María es precisamente uno de los medios privilegiados a través del cual el Espíritu Santo puede guiar a las almas y conducirlas a la semejanza con Cristo, justamente porque María forma parte de la Palabra de Dios y es ella misma una palabra de Dios en acción. En este punto Grignion de Montfort anticipa los tiempos cuando escribe:

El Espíritu Santo, que es estéril en Dios, es decir, no da origen a otra persona divina–, se hizo fecundo por María, su Esposa. Con Ella, en Ella y de Ella produjo su obra maestra, que es un Dios hecho hombre, y produce todos los días, hasta el fin del mundo, a los predestinados y miembros de esta Cabeza adorable. Por ello, cuanto más encuentra el Espíritu Santo en un alma a María, su querida e indisoluble Esposa, tanto más poderoso y dinámico se muestra el Espíritu Santo para producir a Jesucristo en esa alma y a ésta en Jesucristo .
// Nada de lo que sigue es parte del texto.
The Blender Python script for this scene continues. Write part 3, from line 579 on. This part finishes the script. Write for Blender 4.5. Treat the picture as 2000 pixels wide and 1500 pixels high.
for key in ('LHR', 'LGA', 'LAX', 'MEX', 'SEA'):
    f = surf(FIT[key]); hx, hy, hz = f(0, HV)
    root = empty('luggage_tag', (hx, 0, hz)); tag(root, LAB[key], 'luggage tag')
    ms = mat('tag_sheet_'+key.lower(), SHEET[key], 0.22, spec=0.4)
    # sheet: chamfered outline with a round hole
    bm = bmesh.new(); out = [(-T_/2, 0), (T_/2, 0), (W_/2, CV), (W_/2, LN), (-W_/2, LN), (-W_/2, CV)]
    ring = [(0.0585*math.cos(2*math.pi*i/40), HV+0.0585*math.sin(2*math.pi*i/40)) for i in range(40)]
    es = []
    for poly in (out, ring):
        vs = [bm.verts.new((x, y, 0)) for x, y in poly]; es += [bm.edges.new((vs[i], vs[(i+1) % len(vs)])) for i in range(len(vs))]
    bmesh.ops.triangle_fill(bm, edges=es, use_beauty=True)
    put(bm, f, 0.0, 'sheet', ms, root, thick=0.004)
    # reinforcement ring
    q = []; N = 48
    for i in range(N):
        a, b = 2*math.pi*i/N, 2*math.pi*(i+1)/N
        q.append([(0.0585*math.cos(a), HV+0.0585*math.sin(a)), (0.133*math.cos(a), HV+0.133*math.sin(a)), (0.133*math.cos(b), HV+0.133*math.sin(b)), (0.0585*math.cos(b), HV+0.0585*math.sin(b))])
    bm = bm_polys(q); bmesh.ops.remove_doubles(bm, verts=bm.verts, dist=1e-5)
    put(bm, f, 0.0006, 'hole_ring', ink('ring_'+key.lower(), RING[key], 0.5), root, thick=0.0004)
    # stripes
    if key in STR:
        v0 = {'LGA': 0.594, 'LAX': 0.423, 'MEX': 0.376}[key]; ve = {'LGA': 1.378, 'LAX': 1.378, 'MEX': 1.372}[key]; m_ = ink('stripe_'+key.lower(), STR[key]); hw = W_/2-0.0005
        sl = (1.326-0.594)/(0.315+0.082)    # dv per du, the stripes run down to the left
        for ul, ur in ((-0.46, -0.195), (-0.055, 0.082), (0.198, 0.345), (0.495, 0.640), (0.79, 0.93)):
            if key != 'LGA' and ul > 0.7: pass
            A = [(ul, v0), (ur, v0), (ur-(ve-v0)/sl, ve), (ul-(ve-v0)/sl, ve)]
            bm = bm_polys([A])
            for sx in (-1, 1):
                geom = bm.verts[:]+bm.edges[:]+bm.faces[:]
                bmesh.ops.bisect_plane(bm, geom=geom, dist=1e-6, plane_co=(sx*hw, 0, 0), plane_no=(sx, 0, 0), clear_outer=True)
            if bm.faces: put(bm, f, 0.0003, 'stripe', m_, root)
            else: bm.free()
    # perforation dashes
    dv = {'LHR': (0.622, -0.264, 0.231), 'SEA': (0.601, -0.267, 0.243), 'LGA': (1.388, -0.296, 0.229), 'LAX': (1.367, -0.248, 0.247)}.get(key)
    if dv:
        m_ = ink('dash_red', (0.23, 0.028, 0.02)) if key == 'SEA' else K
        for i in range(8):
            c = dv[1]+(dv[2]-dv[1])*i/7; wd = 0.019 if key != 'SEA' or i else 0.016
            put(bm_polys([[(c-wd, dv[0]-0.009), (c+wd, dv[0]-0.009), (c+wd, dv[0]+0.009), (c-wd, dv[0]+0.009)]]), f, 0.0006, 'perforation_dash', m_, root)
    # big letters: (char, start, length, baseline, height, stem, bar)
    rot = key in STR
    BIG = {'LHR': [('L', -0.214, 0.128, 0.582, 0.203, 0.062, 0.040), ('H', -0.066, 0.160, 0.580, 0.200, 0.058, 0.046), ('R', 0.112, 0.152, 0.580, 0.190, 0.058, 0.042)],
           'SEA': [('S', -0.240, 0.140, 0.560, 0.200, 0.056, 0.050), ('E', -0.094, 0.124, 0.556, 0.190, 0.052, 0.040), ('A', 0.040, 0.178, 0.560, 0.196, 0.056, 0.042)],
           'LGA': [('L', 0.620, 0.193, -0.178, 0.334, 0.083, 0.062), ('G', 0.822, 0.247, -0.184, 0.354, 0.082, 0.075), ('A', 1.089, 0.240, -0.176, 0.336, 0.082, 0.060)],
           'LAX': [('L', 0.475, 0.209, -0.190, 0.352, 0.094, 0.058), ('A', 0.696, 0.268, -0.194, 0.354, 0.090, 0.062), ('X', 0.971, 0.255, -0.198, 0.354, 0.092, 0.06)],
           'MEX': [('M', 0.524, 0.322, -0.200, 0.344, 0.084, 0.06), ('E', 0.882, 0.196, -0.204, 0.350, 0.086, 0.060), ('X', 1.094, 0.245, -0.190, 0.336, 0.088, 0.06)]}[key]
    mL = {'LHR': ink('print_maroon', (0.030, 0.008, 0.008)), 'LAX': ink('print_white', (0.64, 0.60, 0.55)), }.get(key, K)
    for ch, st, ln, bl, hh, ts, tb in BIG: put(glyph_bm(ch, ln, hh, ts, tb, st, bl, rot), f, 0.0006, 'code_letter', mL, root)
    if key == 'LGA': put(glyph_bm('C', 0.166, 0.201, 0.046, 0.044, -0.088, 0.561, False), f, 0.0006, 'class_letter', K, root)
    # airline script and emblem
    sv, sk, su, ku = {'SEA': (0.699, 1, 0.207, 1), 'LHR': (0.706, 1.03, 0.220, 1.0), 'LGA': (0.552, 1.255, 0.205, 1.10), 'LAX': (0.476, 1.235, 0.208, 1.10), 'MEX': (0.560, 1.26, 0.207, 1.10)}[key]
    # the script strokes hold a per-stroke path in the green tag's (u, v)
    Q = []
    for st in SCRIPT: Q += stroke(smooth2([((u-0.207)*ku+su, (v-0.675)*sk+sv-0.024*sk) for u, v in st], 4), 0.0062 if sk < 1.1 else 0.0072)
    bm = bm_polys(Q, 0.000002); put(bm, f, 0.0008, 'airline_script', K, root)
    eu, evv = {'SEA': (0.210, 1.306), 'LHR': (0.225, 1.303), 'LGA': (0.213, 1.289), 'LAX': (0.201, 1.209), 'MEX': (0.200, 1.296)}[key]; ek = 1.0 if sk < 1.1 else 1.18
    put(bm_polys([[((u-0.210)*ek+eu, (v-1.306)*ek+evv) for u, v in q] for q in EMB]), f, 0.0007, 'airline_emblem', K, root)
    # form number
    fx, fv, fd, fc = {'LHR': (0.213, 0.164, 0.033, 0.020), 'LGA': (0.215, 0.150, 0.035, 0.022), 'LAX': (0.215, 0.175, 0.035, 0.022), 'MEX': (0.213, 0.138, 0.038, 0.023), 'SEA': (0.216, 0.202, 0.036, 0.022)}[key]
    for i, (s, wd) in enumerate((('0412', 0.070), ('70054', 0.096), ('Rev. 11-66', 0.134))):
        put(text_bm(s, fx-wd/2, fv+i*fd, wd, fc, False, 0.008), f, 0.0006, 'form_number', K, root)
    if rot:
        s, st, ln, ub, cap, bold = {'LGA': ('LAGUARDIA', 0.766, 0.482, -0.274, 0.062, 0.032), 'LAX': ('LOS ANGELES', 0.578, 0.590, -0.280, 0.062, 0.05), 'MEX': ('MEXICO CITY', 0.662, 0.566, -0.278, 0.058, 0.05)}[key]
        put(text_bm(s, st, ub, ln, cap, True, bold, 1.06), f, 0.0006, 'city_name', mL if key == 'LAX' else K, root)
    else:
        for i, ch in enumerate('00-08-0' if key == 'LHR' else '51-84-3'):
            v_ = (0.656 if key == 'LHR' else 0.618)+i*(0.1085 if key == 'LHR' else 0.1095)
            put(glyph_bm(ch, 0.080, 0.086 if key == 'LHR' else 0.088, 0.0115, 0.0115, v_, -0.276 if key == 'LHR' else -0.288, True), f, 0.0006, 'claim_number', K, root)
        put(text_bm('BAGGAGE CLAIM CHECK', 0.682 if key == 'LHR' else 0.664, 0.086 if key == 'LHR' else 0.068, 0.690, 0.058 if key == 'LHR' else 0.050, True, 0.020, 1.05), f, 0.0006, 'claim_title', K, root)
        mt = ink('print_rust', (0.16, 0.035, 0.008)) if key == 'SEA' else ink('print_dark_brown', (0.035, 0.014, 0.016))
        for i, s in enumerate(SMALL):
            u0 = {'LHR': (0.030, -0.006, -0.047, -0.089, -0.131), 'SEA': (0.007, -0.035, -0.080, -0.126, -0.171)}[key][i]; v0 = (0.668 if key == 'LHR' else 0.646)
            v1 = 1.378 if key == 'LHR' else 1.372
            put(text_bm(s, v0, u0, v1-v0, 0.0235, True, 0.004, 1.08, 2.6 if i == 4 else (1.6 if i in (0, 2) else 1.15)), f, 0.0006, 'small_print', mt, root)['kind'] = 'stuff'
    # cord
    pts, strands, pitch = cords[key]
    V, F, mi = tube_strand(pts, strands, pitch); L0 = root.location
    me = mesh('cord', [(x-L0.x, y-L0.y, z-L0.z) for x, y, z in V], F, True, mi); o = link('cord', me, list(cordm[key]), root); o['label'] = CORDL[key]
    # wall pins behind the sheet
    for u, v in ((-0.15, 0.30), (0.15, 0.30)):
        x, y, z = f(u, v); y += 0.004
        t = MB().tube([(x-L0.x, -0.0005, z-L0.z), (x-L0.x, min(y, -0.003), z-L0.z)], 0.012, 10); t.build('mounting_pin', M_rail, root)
La frase «ad Jesum per Mariam», a Jesús por María, sólo es aceptable si se entiende en el sentido de que el Espíritu Santo nos guía a Jesús sirviéndose de María. La mediación creada de María, entre nosotros y Jesús, encuentra toda su validez, si se entiende como una manera de mediación increada que es el Espíritu Santo.
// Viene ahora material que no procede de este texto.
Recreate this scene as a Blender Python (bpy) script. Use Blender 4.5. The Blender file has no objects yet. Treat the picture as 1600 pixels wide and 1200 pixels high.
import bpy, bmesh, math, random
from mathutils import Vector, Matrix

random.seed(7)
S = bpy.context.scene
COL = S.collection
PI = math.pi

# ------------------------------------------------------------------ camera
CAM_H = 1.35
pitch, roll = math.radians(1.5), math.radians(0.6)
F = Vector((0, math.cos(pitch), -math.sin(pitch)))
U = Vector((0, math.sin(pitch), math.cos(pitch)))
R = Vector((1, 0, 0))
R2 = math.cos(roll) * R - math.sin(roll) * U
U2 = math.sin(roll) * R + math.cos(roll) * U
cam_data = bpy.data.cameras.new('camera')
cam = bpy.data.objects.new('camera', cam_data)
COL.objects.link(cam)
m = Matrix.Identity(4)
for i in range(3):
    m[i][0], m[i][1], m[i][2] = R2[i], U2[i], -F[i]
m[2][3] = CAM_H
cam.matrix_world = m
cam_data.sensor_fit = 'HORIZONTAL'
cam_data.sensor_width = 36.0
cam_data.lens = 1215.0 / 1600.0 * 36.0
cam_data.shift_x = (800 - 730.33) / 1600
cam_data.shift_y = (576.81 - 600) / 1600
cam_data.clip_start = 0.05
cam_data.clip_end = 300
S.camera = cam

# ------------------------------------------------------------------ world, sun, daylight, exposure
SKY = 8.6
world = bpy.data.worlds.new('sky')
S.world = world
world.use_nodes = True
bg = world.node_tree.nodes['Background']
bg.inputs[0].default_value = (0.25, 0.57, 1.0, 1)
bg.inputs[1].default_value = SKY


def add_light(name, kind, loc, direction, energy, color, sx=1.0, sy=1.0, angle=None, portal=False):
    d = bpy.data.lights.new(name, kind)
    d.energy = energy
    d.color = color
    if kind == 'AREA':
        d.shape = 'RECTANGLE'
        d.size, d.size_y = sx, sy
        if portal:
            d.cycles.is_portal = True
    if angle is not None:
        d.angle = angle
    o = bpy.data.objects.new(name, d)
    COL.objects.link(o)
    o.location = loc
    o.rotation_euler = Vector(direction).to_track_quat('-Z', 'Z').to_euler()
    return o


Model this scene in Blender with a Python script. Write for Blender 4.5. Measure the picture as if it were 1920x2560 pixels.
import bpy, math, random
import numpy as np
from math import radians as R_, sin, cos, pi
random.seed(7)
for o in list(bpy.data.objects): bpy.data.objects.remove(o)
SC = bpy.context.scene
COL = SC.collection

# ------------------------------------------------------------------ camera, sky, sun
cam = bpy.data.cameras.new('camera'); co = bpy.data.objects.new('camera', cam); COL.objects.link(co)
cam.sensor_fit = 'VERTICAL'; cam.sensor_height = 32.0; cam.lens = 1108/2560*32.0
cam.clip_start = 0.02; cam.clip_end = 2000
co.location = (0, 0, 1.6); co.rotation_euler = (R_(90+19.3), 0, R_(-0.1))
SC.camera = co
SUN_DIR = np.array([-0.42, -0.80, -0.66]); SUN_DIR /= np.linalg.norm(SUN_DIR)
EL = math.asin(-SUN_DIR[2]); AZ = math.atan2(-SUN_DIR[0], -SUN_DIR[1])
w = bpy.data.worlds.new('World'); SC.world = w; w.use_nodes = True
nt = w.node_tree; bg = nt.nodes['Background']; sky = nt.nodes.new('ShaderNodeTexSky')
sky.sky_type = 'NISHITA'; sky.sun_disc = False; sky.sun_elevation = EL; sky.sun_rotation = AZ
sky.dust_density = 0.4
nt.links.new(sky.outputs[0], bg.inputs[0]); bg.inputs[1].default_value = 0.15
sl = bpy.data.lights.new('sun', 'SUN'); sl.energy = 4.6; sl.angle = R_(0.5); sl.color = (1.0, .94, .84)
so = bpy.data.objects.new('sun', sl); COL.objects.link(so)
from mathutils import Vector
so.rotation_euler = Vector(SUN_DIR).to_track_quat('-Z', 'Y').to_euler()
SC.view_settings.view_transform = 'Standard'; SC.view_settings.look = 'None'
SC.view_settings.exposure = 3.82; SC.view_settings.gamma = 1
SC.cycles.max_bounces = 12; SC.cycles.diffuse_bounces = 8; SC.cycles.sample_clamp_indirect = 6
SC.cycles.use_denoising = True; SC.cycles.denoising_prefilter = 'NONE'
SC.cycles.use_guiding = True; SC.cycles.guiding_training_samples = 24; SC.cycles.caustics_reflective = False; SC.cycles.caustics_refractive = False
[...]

En un sentido espiritual, esto significa tomar a María consigo: tomarla como compañera y consejera, sabiendo que ella conoce, mejor que nosotros, cuáles son los deseos de Dios respecto de nosotros. Si se aprende a consultar y a escuchar en cada cosa a María, ella se convierte verdaderamente, para nosotros, en la maestra incomparable en los caminos de Dios, que enseña interiormente, sin un clamor de palabras. No se trata de una posibilidad abstracta, sino de una realidad de hecho, experimentada, tanto hoy como en el pasado, por innumerables almas.
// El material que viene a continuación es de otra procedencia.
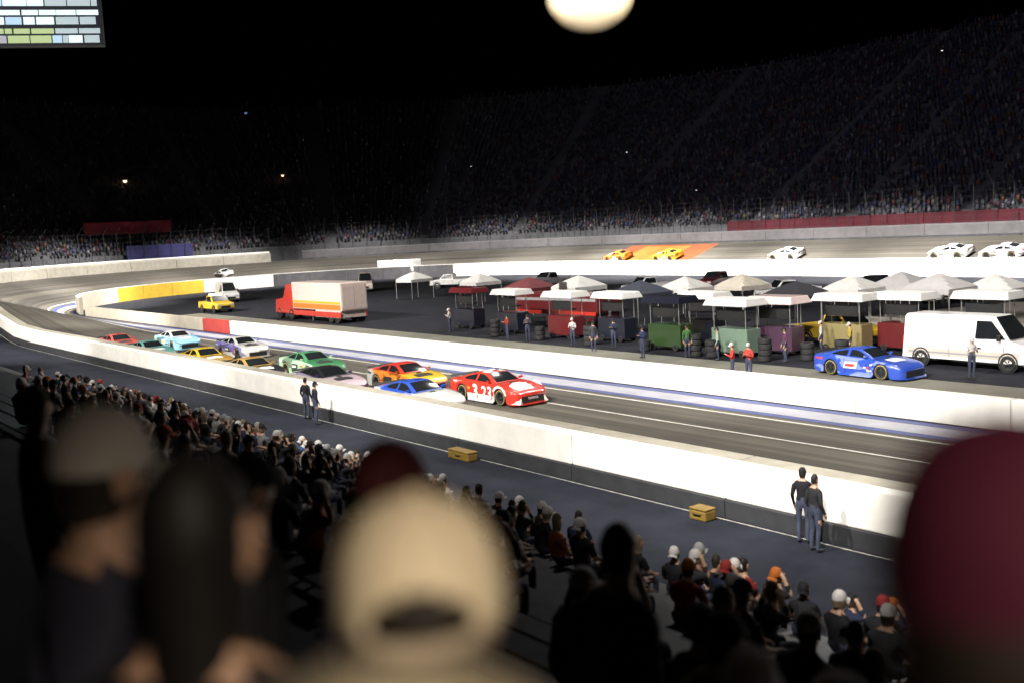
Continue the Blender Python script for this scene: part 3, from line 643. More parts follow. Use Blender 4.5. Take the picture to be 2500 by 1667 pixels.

Antes de concluir nuestra contemplación de María en el misterio pascual, junto a la cruz, querría que le dedicáramos también un pensamiento como modelo de esperanza. Llega un momento en la vida, en el cual nos es necesaria una fe y una esperanza como la de María. Esto pasa cuando parece que Dios ya no escucha nuestras oraciones, cuando se diría que se contradice a sí mismo y a sus promesas, cuando nos hace pasar de derrota en derrota y las fuerzas de las tinieblas parecen triunfar sobre todos los frentes alrededor de nosotros y se produce oscuridad dentro de nosotros, como se produjo oscuridad aquel día sobre el Calvario (cf. Mt 27,45). Cuando, como dice un salmo, él parece «haber olvidado su bondad y cerrado con ira sus entrañas» (cf. Sal 77,10). Cuando te llega esta hora, recuerda la fe de María y grita también tú, como lo hicieron otros: «¡Padre mío, ya no te entiendo, pero confío en ti!»
Quizás Dios nos está pidiendo justamente ahora que le sacrifiquemos, como Abraham, a nuestro «Isaac», es decir la persona, cosa, proyecto, fundación, o tarea, que nos es querida, que Dios mismo un día nos confió, y por el cual hemos trabajado toda la vida. Esta es la ocasión que Dios nos ofrece para mostrarle que él nos es más querido que todo lo demás, incluso que sus dones, incluso que el trabajo que hacemos por él.